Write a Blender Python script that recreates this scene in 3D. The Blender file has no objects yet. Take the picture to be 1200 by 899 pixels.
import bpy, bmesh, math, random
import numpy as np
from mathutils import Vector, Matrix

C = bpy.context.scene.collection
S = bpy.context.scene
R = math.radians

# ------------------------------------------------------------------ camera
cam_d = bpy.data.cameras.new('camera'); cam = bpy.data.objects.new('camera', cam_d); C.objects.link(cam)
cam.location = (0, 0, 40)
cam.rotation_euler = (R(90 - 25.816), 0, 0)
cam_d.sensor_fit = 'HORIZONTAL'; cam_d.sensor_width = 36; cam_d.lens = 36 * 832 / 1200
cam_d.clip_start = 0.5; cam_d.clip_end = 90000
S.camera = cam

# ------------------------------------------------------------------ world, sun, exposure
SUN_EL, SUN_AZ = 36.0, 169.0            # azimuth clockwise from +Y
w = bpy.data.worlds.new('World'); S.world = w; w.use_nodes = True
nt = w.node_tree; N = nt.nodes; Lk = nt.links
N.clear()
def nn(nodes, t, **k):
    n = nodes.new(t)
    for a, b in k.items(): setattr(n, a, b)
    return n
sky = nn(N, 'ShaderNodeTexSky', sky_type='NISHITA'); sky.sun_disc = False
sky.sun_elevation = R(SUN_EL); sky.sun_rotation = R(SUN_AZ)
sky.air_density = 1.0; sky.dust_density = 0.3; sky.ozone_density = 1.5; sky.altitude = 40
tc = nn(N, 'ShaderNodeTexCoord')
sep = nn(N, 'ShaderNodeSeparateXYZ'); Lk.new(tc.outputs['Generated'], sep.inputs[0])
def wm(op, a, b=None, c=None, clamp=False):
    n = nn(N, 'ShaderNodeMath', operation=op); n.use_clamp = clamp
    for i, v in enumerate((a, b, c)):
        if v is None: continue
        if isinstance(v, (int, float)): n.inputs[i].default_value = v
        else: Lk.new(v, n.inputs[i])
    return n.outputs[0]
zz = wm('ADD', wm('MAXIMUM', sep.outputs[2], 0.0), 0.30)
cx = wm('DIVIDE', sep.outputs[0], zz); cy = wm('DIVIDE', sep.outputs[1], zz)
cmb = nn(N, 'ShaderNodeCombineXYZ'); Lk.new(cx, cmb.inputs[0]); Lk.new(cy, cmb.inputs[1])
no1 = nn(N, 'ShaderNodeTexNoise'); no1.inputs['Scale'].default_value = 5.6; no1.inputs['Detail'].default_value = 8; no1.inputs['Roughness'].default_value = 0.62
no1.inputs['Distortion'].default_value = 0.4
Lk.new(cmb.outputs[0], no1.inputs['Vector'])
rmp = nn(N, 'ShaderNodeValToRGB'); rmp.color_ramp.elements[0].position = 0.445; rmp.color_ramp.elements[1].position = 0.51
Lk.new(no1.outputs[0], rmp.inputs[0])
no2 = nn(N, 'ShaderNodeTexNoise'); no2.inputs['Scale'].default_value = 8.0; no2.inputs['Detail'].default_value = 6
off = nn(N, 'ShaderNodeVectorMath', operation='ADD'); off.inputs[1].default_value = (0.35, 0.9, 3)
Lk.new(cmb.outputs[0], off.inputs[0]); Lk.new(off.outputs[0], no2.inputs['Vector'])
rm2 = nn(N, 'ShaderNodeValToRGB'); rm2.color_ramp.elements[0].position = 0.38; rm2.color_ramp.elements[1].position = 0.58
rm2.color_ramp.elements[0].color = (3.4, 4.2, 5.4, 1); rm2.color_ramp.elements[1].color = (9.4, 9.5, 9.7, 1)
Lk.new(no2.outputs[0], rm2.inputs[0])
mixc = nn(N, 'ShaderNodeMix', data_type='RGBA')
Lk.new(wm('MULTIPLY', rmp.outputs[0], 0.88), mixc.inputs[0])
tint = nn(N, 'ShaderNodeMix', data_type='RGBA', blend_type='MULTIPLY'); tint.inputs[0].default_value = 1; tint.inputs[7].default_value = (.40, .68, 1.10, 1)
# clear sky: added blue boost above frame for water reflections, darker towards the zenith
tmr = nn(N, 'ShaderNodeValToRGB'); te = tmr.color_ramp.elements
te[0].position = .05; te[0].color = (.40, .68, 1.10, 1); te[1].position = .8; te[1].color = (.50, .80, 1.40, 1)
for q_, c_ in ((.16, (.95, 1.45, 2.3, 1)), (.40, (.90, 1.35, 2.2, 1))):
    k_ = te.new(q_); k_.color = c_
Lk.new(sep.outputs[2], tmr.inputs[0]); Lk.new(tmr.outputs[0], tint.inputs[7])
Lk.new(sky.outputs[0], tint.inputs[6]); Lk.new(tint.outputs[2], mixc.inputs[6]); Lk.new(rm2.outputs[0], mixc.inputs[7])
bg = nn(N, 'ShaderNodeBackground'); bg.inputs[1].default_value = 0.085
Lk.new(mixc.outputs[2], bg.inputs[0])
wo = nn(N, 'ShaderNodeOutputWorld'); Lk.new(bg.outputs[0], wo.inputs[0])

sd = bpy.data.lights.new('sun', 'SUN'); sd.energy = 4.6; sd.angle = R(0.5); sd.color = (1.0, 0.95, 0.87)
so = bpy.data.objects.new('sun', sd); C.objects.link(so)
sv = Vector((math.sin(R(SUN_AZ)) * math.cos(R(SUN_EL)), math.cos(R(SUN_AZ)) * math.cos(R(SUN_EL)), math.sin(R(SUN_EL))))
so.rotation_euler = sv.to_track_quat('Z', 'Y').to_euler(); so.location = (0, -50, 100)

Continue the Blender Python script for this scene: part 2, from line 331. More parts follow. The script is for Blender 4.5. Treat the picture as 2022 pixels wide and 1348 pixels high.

________________________________________

§ **Stated task**
Determine how many lines of the listing hold the word "Blender" and reply with that figure alone.

§ **Task answer**
2